飽食と表現して過言でない日本の食。かつてはだれもがごはんを茶碗やどんぶりでお代わりをしたもの。でも最近では、一回の食事で副食が主食のごはんの量を上回ってしまっている。そしてその副食の材料の多くは輸入食材であったり、輸入穀物などで肥育された家畜の肉や乳製品であったりします。そこにはかつての日本食にはありえなかった大量の油脂とタンパク質、糖分が含まれており非常に高カロリーなもの。さらにそれを生産するために大量のエネルギーが消費され、また遠方からの輸送のため無駄な化石燃料が燃やされ二酸化炭素の発生が伴ってしまいます。
1940年ごろ1人あたり一日に3〜4合(茶碗に7〜8杯)の米を消費していたが、80年以降、茶碗に3〜4杯に減少。

地産地消がさけばれるようになった昨今。
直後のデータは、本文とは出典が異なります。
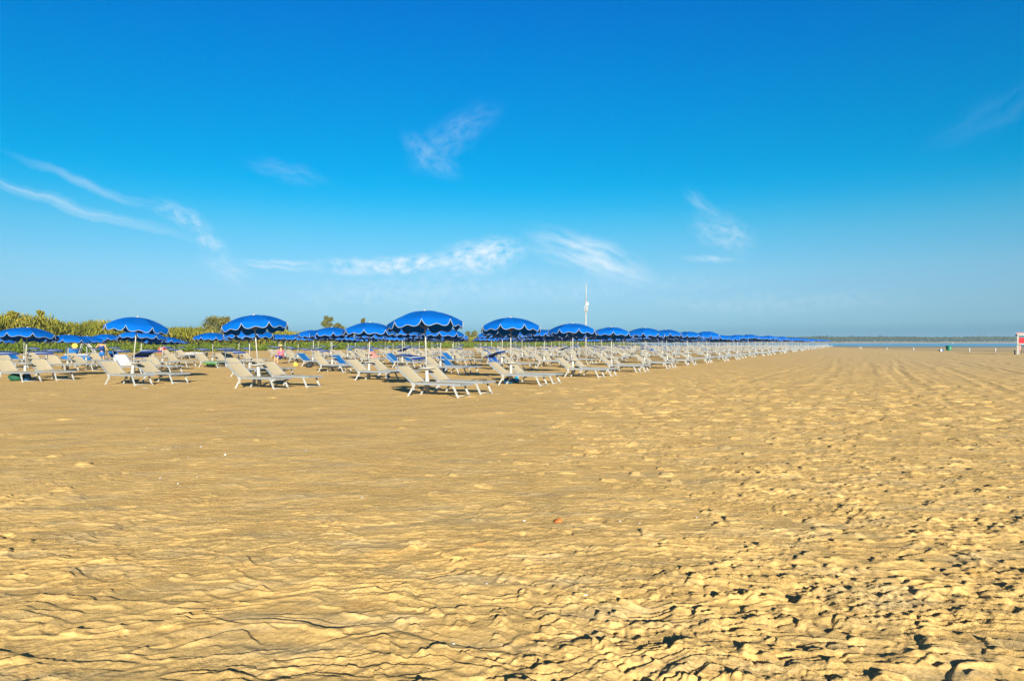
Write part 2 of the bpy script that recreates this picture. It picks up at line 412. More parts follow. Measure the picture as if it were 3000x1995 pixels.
def sand_material():
    m = bpy.data.materials.new('beach_sand'); m.use_nodes = True
    nt = m.node_tree; b = nt.nodes['Principled BSDF']; b.inputs['Roughness'].default_value = .95
    b.inputs['Specular IOR Level'].default_value = 0.1
    N = nt.nodes.new; K = nt.links.new
    geo = N('ShaderNodeNewGeometry')
    def noise(scale, det=4, rough=.55, sx=1, sy=1):
        mp = N('ShaderNodeMapping'); mp.inputs['Scale'].default_value = (sx, sy, 1); K(geo.outputs['Position'], mp.inputs[0])
        n = N('ShaderNodeTexNoise'); n.inputs['Scale'].default_value = scale; n.inputs['Detail'].default_value = det; n.inputs['Roughness'].default_value = rough
        K(mp.outputs[0], n.inputs['Vector']); return n.outputs['Fac']
    def rng_(v, a, b_, c=0., d=1.):
        r = N('ShaderNodeMapRange'); r.inputs['From Min'].default_value = a; r.inputs['From Max'].default_value = b_
        r.inputs['To Min'].default_value = c; r.inputs['To Max'].default_value = d; K(v, r.inputs['Value']); return r.outputs[0]
    def mix(f, a, b_, blend='MIX'):
        x = N('ShaderNodeMix'); x.data_type = 'RGBA'; x.blend_type = blend
        for i, v in ((0, f), (6, a), (7, b_)):
            if isinstance(v, (int, float)): x.inputs[i].default_value = v
            elif isinstance(v, tuple): x.inputs[i].default_value = (*v, 1)
            else: K(v, x.inputs[i])
        return x.outputs[2]
    def M(op, a, b_=None):
        n = N('ShaderNodeMath'); n.operation = op
        for i, v in enumerate((a, b_)):
            if v is None: continue
            if isinstance(v, (int, float)): n.inputs[i].default_value = v
            else: K(v, n.inputs[i])
        return n.outputs[0]
    c = mix(rng_(noise(.9, 4, .55, 1, 1.6), .38, .62), SAND_A, SAND_B)
    c = mix(rng_(noise(1.7, 5, .6, .7, 2.2), .50, .70, 0, .75), c, SAND_G)          # smooth greyish patches
    c = mix(rng_(noise(4.0, 3, .5, .7, 1.6), .60, .75, 0, .45), c, SAND_O)          # warmer damp clumps
    c = mix(1.0, c, mix(rng_(noise(420, 3, .7), .25, .75), (.80, .78, .76), (1.14, 1.14, 1.14)), 'MULTIPLY')
    c = mix(1.0, c, mix(rng_(noise(38, 5, .75), .35, .65), (.80, .78, .76), (1.08, 1.08, 1.08)), 'MULTIPLY')
    c = mix(1.0, c, mix(rng_(noise(7, 4, .7, 1, 1.4), .35, .65), (.88, .87, .86), (1.05, 1.05, 1.04)), 'MULTIPLY')
    c = mix(rng_(noise(46, 2, .5), .72, .78, 0, .35), c, (.80, .74, .60))           # shell grit
    # damp sand and drying bands towards the water
    sp = N('ShaderNodeSeparateXYZ'); K(geo.outputs['Position'], sp.inputs[0])
    x, y = sp.outputs[0], sp.outputs[1]
    wob = M('MULTIPLY', M('SUBTRACT', noise(.06, 3, .5), .5), 14.0)
    # line from (62,96) to (100,231): signed distance, positive to the right
    nx, ny = 135 / 140.2, -38 / 140.2
    dl = M('ADD', M('ADD', M('MULTIPLY', M('SUBTRACT', x, 62.0), nx), M('MULTIPLY', M('SUBTRACT', y, 96.0), ny)), wob)
    wet = M('MULTIPLY', rng_(dl, -3, 4), rng_(y, 88, 112))
    c = mix(M('MULTIPLY', wet, .75), c, (.25, .185, .095))
    dry = M('MULTIPLY', rng_(M('ABSOLUTE', M('SUBTRACT', M('ADD', y, wob), 146.0)), 14, 5), wet)
    c = mix(M('MULTIPLY', dry, .8), c, (.46, .36, .20))
    c = mix(M('MULTIPLY', rng_(y, 165, 225), wet), c, (.15, .135, .105))
    # paler, greyer dry sand out on the right
    pale = M('MULTIPLY', rng_(M('SUBTRACT', x, M('MULTIPLY', y, .28)), 0, 14), rng_(y, 12, 45))
    c = mix(M('MULTIPLY', pale, .35), c, (.50, .40, .24))
    K(c, b.inputs['Base Color'])
    def bump(hv, dist, st, prev=None):
        n = N('ShaderNodeBump'); n.inputs['Distance'].default_value = dist; n.inputs['Strength'].default_value = st; K(hv, n.inputs['Height'])
        if prev is not None: K(prev, n.inputs['Normal'])
        return n.outputs[0]
    patch = rng_(noise(1.3, 3, .5), .42, .62, .28, .9)
    nb = bump(M('MULTIPLY', noise(26, 6, .72), patch), .026, .7)
    nb = bump(M('MULTIPLY', noise(110, 4, .8), patch), .009, .9, nb)
    K(nb, b.inputs['Normal'])
    return m
SAND_A = (.70, .475, .180); SAND_B = (.64, .425, .155); SAND_G = (.50, .395, .215); SAND_O = (.66, .36, .095)
gnd = make_ground(); gnd.data.materials.append(sand_material())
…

にもかかわらずなぜか一向にそれが進んでゆかない。国産、輸入を問わず食の安全が守られない。食品への表示制度の基準が非常にさびしい。あたりまえに遺伝子組み換え食品農産物の輸入が増えている。さらにバイオ燃料のおかげで、おそらく今後外国からの輸入穀物に対する安全性はさらに不確かなものになってゆくに違いありません。

戦後60年以上の間、いちばんおろそかにされてきた教育の中で、まず『食育』が筆頭に挙がるのではないでしょうか。世界が日本の食がすこぶる健康的だと認めはじめている中、一方では伝統的な日本の食が崩壊してしまっている。まったくの皮肉といわざるを得ません。

温暖化が問題となり、二酸化炭素の削減が難しいと世界中が御託をならべている。一体日本という国は、食糧自給率の問題を改善できるというのでしょうか。国際的な温暖化対策にも貢献できているとは言い難い日本。いったん膨らんでしまった経済を縮小する以外に方法のない、この二つの食糧自給率と温暖化問題はいわば馬車の両輪。できないでは済まされない。今すぐしないと世界は経済ばかりか、それぞれの民族の存続すらも危ぶまれるような危機に陥ることも考えられる。

人類にとって『進化』とはなにか。どうなることが『進化』なのか。今人類に課せられた命題は、肝心な心の部分での『進化』に他ならないのではないでしょうか。これ以上考えると気持ちが重くなりますが、残された道はそれしかないのかもしれません。